In films like Kuch Kuch Hota Hai and Khabhi Alvida Na Kehna, relationships forged in college are shown to be fickle and transitory. It is as if one, inevitably, ends up choosing the wrong partner in college. But if young people are expected to choose their representative in the government in college, how is it that they bungle when it comes to choosing one’s mate? The answer lies in the politics of creating a super-hit. The average audience of mainstream films is not interested in watching the people on screen labouring away at academics, hence the trivialisation of college and campus life. Jaaneman, about an astronaut, hinges totally on the mockery of a serious and brainy student.
Films are subtly changing our perception about academics. The consequences can be serious. If being serious about studies is always equated with being a geek, over time our young men and women might want to run away from scholastic pursuits.
The idea of negotiated marriages over marrying for love is being propagated. In films like Fanaa, Bas Ek Pal and Hum Dil De Chuke Sanam arranged marriages have been given the bulwark they needed in our liberal times. One of the reasons why people go to an institute of higher learning is because it teaches students the ways of making mature choices. But films made in recent times are upholding the idea that it’s the parents and elders who know better.
Films are important vehicles of propaganda and in recent times they have been seen to perpetrate an old value system and institutions that had been discarded in the 1970s and 80s. We need films where young people are shown as mature, responsible and able to make informed judgments. Monsoon Wedding was a hit because it concentrated on infidelity and not because it celebrated marriage. The test of a lasting romance is in a happy marriage, which, unfortunately, is hardly ever shown in the movies. They normally end at the commencement of wedded life, or go into post-marital conflicts. There have been hardly any films in recent times that could teach students how to integrate better with their own future families and not how bad marriages can be. Love is not love if it keeps changing.

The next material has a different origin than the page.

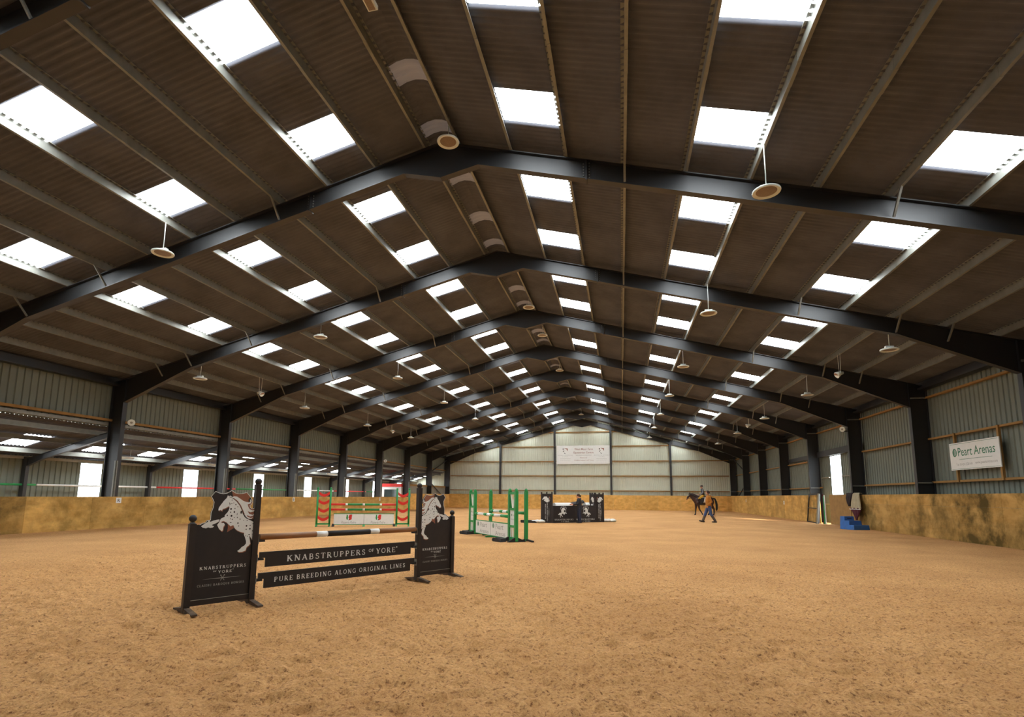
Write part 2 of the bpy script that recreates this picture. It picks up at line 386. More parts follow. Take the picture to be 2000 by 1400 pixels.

Young men and women are shown as being devout; but the devotion is purely superficial — e.g. going to temples/churches etc., touching the feet of elders very often and being overly ritualistic (as in Bunty Aur Bubbly). The stars who essay these roles are often found to evade income tax, beat up persuasive journalists and have flings outside their marriage. This is exactly how films affirm that what you see on screen is different from real life. But it is done in a way that young people sometimes do not quite know which one to believe.